For starters, AT&T hopes to open a new front for McCaw in corporate marketing. While most cellular customers have been business users, cellular companies have generally sold to individuals, not companies.

McCaw has already introduced a product called "Office Cellular," which makes one wireless phone usable inside, as an extension of an office system, and outside.

AT&T plans to roll out a slew of new packages that combine long-distance, paging and cellular services.

Customers using AT&T's "True Rewards" program, which allows them to redeem "points" from long-distance calls for things like airline frequent-flier miles, will now get

points for cellular calls, too.

Using AT&T's database of customers, McCaw will be able to identify customers who are heavy long-distance callers and, through their use of AT&T credit cards, heavy travelers. That kind of information is a treasure trove to a company like McCaw, which relies heavily on direct-mail and telephone sales.

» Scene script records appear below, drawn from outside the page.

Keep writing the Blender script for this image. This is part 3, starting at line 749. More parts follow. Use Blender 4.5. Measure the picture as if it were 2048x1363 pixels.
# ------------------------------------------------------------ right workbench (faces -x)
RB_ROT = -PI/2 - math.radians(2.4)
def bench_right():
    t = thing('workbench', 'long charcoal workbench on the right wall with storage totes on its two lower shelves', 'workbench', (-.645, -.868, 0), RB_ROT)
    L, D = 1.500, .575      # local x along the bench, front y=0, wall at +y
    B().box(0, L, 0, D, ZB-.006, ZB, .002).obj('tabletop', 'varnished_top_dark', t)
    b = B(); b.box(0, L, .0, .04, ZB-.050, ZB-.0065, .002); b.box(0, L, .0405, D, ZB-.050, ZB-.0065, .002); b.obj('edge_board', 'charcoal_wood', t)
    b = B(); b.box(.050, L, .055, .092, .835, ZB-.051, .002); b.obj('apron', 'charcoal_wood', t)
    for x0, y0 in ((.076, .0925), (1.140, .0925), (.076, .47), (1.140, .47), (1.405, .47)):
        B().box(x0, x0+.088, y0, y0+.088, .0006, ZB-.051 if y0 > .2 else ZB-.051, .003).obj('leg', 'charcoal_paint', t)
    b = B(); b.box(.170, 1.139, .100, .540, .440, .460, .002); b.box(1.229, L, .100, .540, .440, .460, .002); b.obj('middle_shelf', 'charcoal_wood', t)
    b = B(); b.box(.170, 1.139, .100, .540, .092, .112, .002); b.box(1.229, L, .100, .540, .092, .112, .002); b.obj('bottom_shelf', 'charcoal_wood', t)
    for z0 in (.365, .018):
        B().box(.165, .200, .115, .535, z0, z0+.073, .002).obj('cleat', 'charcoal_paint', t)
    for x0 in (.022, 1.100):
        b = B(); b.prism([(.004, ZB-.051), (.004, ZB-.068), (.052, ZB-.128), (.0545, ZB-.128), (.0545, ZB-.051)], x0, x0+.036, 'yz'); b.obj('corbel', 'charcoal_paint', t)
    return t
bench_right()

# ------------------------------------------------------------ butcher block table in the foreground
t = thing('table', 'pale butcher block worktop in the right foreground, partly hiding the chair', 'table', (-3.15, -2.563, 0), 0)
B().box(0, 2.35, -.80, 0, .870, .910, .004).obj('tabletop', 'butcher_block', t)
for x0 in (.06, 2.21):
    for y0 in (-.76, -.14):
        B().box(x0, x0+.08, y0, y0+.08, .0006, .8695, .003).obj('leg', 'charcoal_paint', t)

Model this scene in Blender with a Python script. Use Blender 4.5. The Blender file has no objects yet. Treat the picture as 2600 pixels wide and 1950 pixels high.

"Television is not a good way to market cellular services," said James Barksdale, president of McCaw and the man who will head what is to be called AT&T Wireless Services. The real key, he said, is refined target marketing.

AT&T's brand name is incredibly valuable. McCaw executives like to point out that AT&T turns up as the third most well-known

cellular operator in its customer surveys -- even though AT&T has not been in the cellular business until now.

Now that it is in the business, AT&T is hoping to develop many new features. Beginning next year, customers will be able to sign up for "personal" phone numbers that use the new 500 area code. That service will allow them to instruct the network where to forward all calls.

The network would be able to page customers to alert them about incoming messages. In time, AT&T executives said, people will be able to screen calls by identifying callers' numbers and instructing the network to either put the call through or send it to voice-mail.